Prof. LIU Shaoxuan and Collaborators Publish Paper in M&SOM-MANUFACTURING & SERVICE OPERATIONS MANAGEMENT
Professor Liu Shaoxuan from Antai's Management Science Department, along with collaborators Zhu, Feng; Wang, Rowan; and Wang, Zizhuo, have successfully published an academic paper in the internationally acclaimed journal of operations management, M&SOM-Manufacturing & Service Operations Management. The paper, titled “Assign-to-Seat: Dynamic Capacity Control for Selling High-Speed Train Tickets,” was featured in the May 2023 issue, Volume 25, Issue 3, on pages 921–938.
Abstract
Problem definition: We consider a revenue management problem that arises from the selling of high-speed train tickets in China. Compared with traditional network revenue management problems, the new feature of our problem is the assign-to-seat restriction. That is, each request, if accepted, must be assigned instantly to a single seat throughout the whole journey, and later adjustment is not allowed. When making decisions, the seller needs to track not only the total seat capacity available, but also the status of each seat. Methodology/results: We build a modified network revenue management model for this problem. First, we study a static problem in which all requests are given. Although the problem is NP-hard in general, we identify conditions for solvability in polynomial time and propose efficient approximation algorithms for general cases. We then introduce a bid-price control policy based on a novel maximal sequence principle. This policy accommodates nonlinearity in bid prices and, as a result, yields a more accurate approximation of the value function than a traditional bid-price control policy does. Finally, we combine a dynamic view of the maximal sequence with the static solution of a primal problem to propose a “re-solving a dynamic primal” policy that can achieve uniformly bounded revenue loss under mild assumptions. Numerical experiments using both synthetic and real data document the advantage of our proposed policies on resource-allocation efficiency. Managerial implications: The results of this study reveal connections between our problem and traditional network revenue management problems. Particularly, we demonstrate that by adaptively using our proposed methods, the impact of the assign-to-seat restriction becomes limited both in theory and practice.
About Professor Liu
Professor Liu Shaoxuan serves as a distinguished faculty member at Shanghai Jiao Tong University, where he also fulfills roles as the Executive Dean of the SJTU-BOC Institute of Technology & Finance and the Associate Dean of the Antai College of Economics and Management. He earned his PhD in Management from the University of California and has since concentrated his research endeavors in areas such as corporate supply chain management, operational strategy, data-driven operations management and innovation, technology finance, digital transformation, innovation, and transportation policy.

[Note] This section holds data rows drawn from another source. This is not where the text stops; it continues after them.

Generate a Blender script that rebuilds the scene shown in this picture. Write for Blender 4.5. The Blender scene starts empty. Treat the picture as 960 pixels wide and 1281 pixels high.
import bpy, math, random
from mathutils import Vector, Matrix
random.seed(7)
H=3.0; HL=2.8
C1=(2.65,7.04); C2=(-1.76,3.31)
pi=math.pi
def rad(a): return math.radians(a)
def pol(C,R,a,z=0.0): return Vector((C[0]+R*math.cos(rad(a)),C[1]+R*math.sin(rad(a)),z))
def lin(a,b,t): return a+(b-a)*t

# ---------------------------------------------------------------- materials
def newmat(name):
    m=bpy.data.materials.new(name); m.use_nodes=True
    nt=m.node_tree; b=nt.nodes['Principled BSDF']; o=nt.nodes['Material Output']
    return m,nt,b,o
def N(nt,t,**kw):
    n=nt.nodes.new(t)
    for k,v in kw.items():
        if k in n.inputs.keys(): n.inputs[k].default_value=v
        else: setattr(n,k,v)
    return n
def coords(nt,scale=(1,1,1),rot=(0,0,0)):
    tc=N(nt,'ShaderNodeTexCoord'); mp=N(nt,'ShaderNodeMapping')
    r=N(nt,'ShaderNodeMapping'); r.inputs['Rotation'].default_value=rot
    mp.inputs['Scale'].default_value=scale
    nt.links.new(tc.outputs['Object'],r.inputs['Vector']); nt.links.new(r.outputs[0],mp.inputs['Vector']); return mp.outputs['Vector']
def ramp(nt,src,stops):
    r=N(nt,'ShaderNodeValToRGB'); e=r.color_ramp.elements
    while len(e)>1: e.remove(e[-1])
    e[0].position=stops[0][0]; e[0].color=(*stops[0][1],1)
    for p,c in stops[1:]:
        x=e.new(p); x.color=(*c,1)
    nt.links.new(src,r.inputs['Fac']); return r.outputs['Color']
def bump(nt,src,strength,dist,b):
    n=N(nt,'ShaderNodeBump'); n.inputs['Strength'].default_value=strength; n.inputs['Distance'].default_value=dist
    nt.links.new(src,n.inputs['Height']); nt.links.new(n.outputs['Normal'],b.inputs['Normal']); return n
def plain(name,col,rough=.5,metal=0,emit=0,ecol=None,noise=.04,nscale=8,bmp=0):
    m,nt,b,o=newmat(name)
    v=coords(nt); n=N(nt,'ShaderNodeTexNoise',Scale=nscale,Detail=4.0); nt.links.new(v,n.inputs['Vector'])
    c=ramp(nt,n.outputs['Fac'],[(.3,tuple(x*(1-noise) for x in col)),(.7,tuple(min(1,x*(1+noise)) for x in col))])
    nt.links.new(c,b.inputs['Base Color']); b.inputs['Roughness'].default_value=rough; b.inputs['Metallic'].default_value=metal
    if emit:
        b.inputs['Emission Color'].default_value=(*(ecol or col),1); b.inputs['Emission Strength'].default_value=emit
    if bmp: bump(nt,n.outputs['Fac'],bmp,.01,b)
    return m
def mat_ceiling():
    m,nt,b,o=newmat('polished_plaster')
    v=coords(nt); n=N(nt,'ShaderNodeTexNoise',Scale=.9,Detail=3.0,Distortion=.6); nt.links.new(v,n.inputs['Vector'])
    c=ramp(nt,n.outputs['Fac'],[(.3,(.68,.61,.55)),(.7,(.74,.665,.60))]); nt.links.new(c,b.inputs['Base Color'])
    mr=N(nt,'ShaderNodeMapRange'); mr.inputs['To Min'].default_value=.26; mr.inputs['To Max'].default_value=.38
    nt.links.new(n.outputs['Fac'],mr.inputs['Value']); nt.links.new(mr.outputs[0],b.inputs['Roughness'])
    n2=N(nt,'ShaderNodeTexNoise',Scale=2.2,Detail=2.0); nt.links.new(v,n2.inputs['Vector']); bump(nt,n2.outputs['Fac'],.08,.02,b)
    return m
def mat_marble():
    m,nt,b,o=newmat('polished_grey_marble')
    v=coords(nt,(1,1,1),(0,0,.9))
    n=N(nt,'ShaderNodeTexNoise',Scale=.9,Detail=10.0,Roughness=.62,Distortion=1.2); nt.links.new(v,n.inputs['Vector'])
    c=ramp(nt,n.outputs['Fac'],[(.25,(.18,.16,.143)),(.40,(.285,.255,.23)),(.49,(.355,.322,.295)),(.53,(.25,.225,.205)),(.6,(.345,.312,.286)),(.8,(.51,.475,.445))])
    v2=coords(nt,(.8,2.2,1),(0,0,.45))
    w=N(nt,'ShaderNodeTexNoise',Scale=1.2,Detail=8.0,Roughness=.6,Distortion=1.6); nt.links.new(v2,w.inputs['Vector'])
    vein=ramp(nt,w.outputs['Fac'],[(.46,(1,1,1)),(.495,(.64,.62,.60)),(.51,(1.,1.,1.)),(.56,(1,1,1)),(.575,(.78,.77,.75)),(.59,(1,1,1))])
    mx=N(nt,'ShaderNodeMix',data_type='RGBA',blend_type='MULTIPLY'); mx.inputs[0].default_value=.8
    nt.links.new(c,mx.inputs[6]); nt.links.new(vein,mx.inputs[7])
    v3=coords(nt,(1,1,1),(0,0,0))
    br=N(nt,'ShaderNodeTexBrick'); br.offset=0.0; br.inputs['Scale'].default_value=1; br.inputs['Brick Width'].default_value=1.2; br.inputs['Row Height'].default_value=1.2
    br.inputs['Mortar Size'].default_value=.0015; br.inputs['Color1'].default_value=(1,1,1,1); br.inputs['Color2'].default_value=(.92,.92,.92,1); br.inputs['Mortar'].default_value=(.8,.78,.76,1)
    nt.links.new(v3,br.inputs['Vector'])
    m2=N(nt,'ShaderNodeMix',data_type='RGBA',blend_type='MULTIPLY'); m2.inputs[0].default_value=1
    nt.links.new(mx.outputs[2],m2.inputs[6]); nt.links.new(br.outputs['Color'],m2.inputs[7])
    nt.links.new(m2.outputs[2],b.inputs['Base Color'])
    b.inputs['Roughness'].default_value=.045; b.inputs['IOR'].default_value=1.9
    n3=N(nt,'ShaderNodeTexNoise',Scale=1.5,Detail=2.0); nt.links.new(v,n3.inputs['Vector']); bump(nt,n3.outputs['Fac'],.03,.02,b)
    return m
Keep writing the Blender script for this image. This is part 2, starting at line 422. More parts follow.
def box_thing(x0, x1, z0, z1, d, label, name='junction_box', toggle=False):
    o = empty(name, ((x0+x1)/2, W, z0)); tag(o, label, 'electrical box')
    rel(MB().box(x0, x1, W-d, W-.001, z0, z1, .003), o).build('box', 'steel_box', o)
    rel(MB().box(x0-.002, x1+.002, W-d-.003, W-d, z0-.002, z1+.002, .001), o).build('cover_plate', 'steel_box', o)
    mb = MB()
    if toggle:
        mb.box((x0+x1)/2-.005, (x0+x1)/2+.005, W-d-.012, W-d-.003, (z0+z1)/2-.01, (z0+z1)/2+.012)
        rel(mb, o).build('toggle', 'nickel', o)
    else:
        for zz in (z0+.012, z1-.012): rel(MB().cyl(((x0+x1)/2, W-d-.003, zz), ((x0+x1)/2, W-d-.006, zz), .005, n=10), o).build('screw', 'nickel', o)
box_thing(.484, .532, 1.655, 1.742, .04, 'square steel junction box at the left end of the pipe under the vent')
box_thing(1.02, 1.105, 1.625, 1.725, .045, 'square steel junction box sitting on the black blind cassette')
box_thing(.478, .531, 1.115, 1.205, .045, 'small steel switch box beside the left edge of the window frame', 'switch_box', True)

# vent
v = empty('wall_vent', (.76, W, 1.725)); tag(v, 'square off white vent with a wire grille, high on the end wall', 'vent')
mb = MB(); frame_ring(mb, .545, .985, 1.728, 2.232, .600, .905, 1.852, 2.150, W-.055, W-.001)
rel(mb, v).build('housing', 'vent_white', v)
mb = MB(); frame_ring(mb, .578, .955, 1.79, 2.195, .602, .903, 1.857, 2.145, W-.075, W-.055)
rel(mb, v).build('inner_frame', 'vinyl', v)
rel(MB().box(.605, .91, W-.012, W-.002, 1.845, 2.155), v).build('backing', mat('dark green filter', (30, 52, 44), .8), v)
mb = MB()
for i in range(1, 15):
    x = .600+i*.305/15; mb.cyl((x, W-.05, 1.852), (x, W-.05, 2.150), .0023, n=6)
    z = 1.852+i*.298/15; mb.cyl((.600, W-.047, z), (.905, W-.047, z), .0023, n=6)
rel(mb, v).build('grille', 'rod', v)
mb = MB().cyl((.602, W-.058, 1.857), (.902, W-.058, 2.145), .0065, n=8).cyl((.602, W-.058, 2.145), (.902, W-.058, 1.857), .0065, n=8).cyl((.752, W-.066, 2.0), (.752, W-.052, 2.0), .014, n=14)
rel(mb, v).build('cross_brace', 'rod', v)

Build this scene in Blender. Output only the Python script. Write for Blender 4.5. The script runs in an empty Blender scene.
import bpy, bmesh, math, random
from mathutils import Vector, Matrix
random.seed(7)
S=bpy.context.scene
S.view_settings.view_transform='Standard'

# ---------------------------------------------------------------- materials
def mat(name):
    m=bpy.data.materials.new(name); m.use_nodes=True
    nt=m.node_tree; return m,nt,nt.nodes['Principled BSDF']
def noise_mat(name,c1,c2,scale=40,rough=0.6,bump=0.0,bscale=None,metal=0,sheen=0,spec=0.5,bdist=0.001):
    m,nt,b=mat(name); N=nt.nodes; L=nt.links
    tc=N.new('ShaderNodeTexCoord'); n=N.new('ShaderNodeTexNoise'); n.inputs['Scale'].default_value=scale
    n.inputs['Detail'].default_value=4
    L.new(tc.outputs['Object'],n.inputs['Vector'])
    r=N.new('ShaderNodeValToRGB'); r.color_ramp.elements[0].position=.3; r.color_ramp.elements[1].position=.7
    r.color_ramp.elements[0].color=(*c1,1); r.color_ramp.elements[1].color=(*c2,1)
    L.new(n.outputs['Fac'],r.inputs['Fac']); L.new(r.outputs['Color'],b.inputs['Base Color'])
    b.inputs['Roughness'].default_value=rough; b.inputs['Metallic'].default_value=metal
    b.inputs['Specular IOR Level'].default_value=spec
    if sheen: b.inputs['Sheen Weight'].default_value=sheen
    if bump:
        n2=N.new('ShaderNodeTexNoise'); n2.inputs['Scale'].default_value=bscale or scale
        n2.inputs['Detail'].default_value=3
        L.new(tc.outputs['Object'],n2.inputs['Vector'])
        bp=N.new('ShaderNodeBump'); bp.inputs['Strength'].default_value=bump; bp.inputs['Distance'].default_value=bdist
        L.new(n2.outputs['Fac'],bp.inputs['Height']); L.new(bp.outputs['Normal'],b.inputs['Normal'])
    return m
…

Professor Liu's academic contributions have been recognized and published in numerous prestigious international journals. He has spearheaded various projects sponsored by the National Natural Science Foundation of China, the Ministry of Education, other national ministries, local governments, and enterprises. As the lead of China’s first Technology Transfer Master’s program, he has demonstrated a profound commitment to education, teaching a variety of courses at the undergraduate, MBA, EMBA, and EE levels. His excellence in teaching has been acknowledged with several awards, including the second prize for National Teaching Achievement, the first prize for Teaching Achievement in Shanghai, and the first prize for Teaching Achievement at Shanghai Jiao Tong University.
Professor Liu's expertise mainly focuses on supply chain management, operations management, operational strategy, lean operations, digital transformation, innovation, and transportation policy, contributing significantly to both academia and industry.